— BEGIN —

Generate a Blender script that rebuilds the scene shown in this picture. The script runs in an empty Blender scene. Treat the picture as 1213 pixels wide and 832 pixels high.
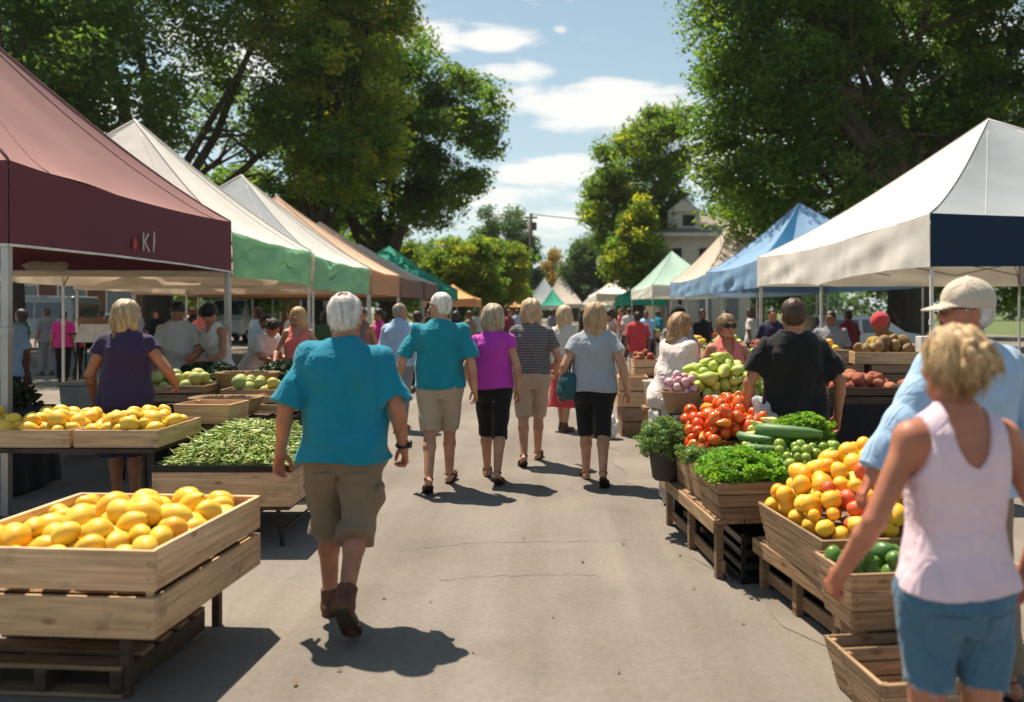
import bpy, math, random
import numpy as np
from mathutils import Vector, Matrix
R = math.radians
scene = bpy.context.scene
col = scene.collection
F = 1000.0; CX = 650.0; CY = 368.0; EYE = 1.62      # lens in pixels of the 1213 wide photograph, eye height in metres
def gx(px, d): return (px - CX) * d / F              # lateral metres of a bearing at a distance
def gz(py, d): return EYE - (py - CY) * d / F
def gd(py): return EYE * F / (py - CY)               # distance of a point on the ground

# ------------------------------------------------------------------ mesh helpers
def link(o, parent=None):
    col.objects.link(o)
    if parent is not None: o.parent = parent
    return o
def tag(o, label=None, cat=None, group=None, kind=None):
    if label: o['label'] = label
    if cat: o['category'] = cat
    if group: o['group'] = group
    if kind: o['kind'] = kind
    return o
def empty(name, loc=(0,0,0), rz=0, label=None, cat=None, group=None):
    o = bpy.data.objects.new(name, None); o.empty_display_size = .1
    o.location = loc; o.rotation_euler = (0,0,rz); col.objects.link(o)
    return tag(o, label, cat, group)
def np_mesh(name, V, Fc, mats, smooth=True, colors=None, uvs=None):
    V = np.ascontiguousarray(V, dtype=np.float32); Fc = np.ascontiguousarray(Fc, dtype=np.int32)
    me = bpy.data.meshes.new(name); n, k = Fc.shape
    me.vertices.add(len(V)); me.vertices.foreach_set('co', V.ravel())
    me.loops.add(n*k); me.loops.foreach_set('vertex_index', Fc.ravel())
    me.polygons.add(n); me.polygons.foreach_set('loop_start', np.arange(0, n*k, k, dtype=np.int32))
    me.update(calc_edges=True)
    me.polygons.foreach_set('use_smooth', np.full(n, smooth, dtype=bool))
    if colors is not None:
        a = me.color_attributes.new('Col', 'FLOAT_COLOR', 'POINT')
        c = np.ones((len(V),4), dtype=np.float32); c[:,:3] = colors
        a.data.foreach_set('color', c.ravel())
    for m in (mats if isinstance(mats, (list,tuple)) else [mats]): me.materials.append(m)
    return me
def np_obj(name, V, Fc, mats, parent=None, **kw):
    return link(bpy.data.objects.new(name, np_mesh(name, V, Fc, mats, **kw)), parent)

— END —

**Directive**
From the data, collect all lines where the string "wide" appears.

**The output**
Generate a Blender script that rebuilds the scene shown in this picture. The script runs in an empty Blender scene. Treat the picture as 1213 pixels wide and 832 pixels high.
F = 1000.0; CX = 650.0; CY = 368.0; EYE = 1.62      # lens in pixels of the 1213 wide photograph, eye height in metres